You can either explicitly document that you do not support tokens with a fee-on-transfer or rebasing mechanism or you can do the following:

1. For fee-on-transfer tokens, check the balance before and after the transfer and use the difference as the actual amount received.
2. For rebasing tokens, when they go down in value, you should have a method to update the cached reserves accordingly, based on the balance held. This is a complex solution.
3. For rebasing tokens, when they go up in value, you should add a method to actually transfer the excess tokens out of the protocol.

[L-01] Auction with price == 0 can be re-created

The createAuction method checks if auction exists with this code

Auction storage state = _auctions[auctionId];

if (state.price != 0) {
    revert AuctionExists();
}

But the method does not check if the startingOriginPrice argument had a value of 0 - if it did, then state.price would be 0 in the next createAuction call. Even though this is not expected to happen, if it does it can lead to this line of code being executed twice:

IERC20(reserveToken).transferFrom(msg.sender, address(this), reserveAmount);

which will result in a loss for the caller. Make sure to require that the value of startingOriginPrice is not 0.

[L-02] The commitBid method does not follow Checks-Effects-Interactions pattern

It's a best practice to follow the CEI pattern in methods that do value transfers. Still, it is not always the best solution, as ERC777 tokens can still reenter while the contract is in a strange state even if you follow CEI. I would recommend adding a nonReentrant modifier to commitBid and also moving the transferFrom call to the end of the method.

[L-03] The scalarPrice method should have an activeAuction modifier

If an auction is inactive then the scalarPrice method will still be returning a price, even though it should not, since auction is over. Add the activeAuction modifier to it.

[I-01] Using require statements without error strings

The activeAuction and inactiveAuction modifiers use require statements without error strings. Use if statements with custom errors instead for a better error case UX.

[I-02] Typos in code

Fix all typos in the code:

Ancoded -> Encoded

exipration -> expiration

fuflfillment -> fulfillment

operatorAdress -> operatorAddress

Uinx -> Unix

multipled -> multiplied

[I-03] Missing License identifier

The RDA.sol file is missing License Identifier as the first line of the file, which is a compiler warning. Add the No License license at least to remove the compiler warning.

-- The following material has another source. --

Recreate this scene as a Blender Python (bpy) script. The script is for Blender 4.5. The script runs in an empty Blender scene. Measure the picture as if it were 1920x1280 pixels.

[I-04] Function state mutability can be restricted to view

The scalarPriceUint method does not mutate state but is not marked as view - add the view keyword to the function's signature.

[I-05] Incomplete NatSpec docs

Methods have incomplete NatSpec docs, for example the elapsedTime method is missing the @param timestamp in its NatSpec, and also most methods are missing the @return param - for example balancesOf and createAuction. Make sure to write complete and detailed NatSpec docs for each public method.

[I-06] Missing override keyword

The createAuction, withdraw and redeem methods are missing the override keyword even though the override methods from the IRDA interface. Add it to the mentioned methods.